• WHAT THE EXERCISE ASKS
Omit all pictures. Copy the rest of the material exactly.
++++++++++++++++++++
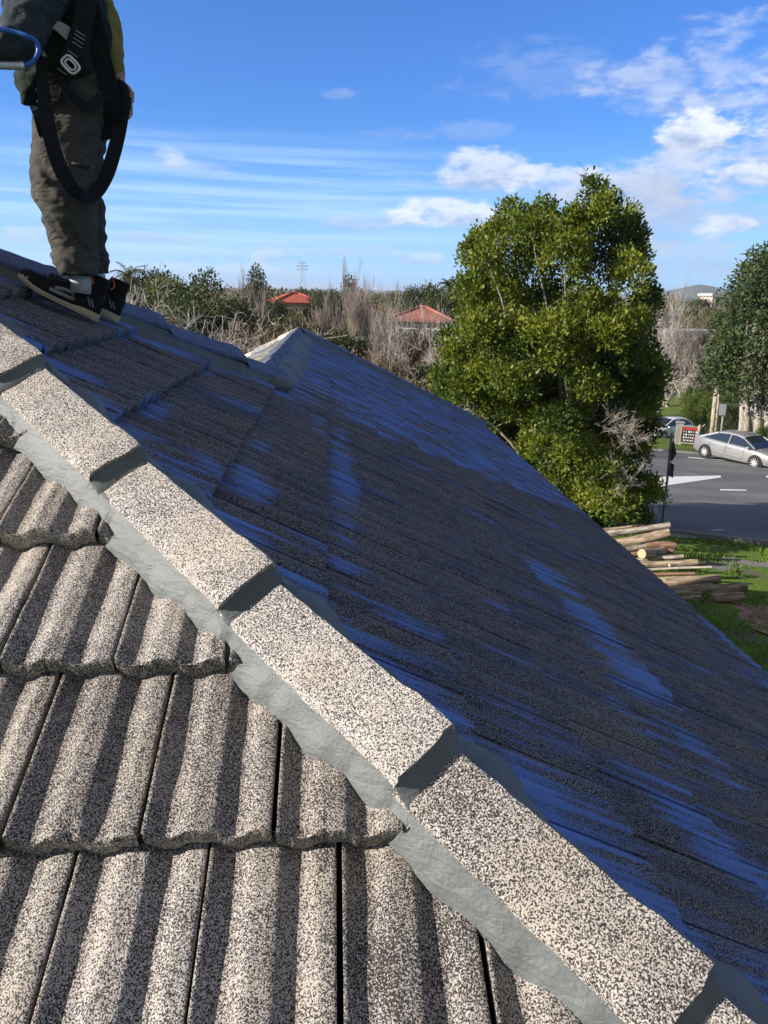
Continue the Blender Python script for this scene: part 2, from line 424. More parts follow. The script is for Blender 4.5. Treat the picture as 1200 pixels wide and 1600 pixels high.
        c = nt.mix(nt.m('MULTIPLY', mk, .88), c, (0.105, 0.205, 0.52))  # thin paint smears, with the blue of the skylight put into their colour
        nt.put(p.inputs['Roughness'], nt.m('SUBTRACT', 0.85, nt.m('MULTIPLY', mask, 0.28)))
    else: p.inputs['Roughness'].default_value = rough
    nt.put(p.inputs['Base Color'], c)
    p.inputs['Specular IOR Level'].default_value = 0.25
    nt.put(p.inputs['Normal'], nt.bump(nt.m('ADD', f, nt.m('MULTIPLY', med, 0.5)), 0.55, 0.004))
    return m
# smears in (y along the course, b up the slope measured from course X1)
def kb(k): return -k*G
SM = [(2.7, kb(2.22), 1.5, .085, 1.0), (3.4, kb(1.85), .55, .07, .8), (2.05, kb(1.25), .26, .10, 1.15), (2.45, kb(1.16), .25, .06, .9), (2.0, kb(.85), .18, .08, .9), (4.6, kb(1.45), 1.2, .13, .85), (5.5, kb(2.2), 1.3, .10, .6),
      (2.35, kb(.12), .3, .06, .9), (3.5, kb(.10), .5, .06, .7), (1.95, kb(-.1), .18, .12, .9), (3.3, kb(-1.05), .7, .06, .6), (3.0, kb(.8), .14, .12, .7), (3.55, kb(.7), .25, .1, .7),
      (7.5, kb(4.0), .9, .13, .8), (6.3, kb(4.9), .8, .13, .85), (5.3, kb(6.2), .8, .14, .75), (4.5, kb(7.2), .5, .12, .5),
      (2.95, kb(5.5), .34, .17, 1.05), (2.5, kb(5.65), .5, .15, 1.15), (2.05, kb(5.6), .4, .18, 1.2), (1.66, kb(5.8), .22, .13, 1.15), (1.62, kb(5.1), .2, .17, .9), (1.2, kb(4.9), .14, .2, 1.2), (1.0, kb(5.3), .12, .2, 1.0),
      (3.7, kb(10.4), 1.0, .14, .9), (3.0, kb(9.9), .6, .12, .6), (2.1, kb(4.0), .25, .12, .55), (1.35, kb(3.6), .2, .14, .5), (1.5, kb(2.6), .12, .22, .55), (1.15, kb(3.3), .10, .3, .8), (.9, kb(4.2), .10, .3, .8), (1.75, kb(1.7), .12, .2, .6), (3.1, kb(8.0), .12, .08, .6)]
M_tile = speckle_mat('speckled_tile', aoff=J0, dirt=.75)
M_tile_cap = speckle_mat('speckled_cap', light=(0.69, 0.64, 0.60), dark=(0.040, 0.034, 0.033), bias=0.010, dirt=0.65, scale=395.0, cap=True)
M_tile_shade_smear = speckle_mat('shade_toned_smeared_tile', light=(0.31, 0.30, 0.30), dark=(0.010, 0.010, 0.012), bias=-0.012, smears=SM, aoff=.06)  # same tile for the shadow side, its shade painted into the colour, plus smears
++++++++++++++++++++
• SOLUTION FOR THIS PROBLEM
Continue the Blender Python script for this scene: part 2, from line 424. More parts follow. The script is for Blender 4.5. Treat the picture as 1200 pixels wide and 1600 pixels high.
        c = nt.mix(nt.m('MULTIPLY', mk, .88), c, (0.105, 0.205, 0.52))  # thin paint smears, with the blue of the skylight put into their colour
        nt.put(p.inputs['Roughness'], nt.m('SUBTRACT', 0.85, nt.m('MULTIPLY', mask, 0.28)))
    else: p.inputs['Roughness'].default_value = rough
    nt.put(p.inputs['Base Color'], c)
    p.inputs['Specular IOR Level'].default_value = 0.25
    nt.put(p.inputs['Normal'], nt.bump(nt.m('ADD', f, nt.m('MULTIPLY', med, 0.5)), 0.55, 0.004))
    return m
# smears in (y along the course, b up the slope measured from course X1)
def kb(k): return -k*G
SM = [(2.7, kb(2.22), 1.5, .085, 1.0), (3.4, kb(1.85), .55, .07, .8), (2.05, kb(1.25), .26, .10, 1.15), (2.45, kb(1.16), .25, .06, .9), (2.0, kb(.85), .18, .08, .9), (4.6, kb(1.45), 1.2, .13, .85), (5.5, kb(2.2), 1.3, .10, .6),
      (2.35, kb(.12), .3, .06, .9), (3.5, kb(.10), .5, .06, .7), (1.95, kb(-.1), .18, .12, .9), (3.3, kb(-1.05), .7, .06, .6), (3.0, kb(.8), .14, .12, .7), (3.55, kb(.7), .25, .1, .7),
      (7.5, kb(4.0), .9, .13, .8), (6.3, kb(4.9), .8, .13, .85), (5.3, kb(6.2), .8, .14, .75), (4.5, kb(7.2), .5, .12, .5),
      (2.95, kb(5.5), .34, .17, 1.05), (2.5, kb(5.65), .5, .15, 1.15), (2.05, kb(5.6), .4, .18, 1.2), (1.66, kb(5.8), .22, .13, 1.15), (1.62, kb(5.1), .2, .17, .9), (1.2, kb(4.9), .14, .2, 1.2), (1.0, kb(5.3), .12, .2, 1.0),
      (3.7, kb(10.4), 1.0, .14, .9), (3.0, kb(9.9), .6, .12, .6), (2.1, kb(4.0), .25, .12, .55), (1.35, kb(3.6), .2, .14, .5), (1.5, kb(2.6), .12, .22, .55), (1.15, kb(3.3), .10, .3, .8), (.9, kb(4.2), .10, .3, .8), (1.75, kb(1.7), .12, .2, .6), (3.1, kb(8.0), .12, .08, .6)]
M_tile = speckle_mat('speckled_tile', aoff=J0, dirt=.75)
M_tile_cap = speckle_mat('speckled_cap', light=(0.69, 0.64, 0.60), dark=(0.040, 0.034, 0.033), bias=0.010, dirt=0.65, scale=395.0, cap=True)
M_tile_shade_smear = speckle_mat('shade_toned_smeared_tile', light=(0.31, 0.30, 0.30), dark=(0.010, 0.010, 0.012), bias=-0.012, smears=SM, aoff=.06)  # same tile for the shadow side, its shade painted into the colour, plus smears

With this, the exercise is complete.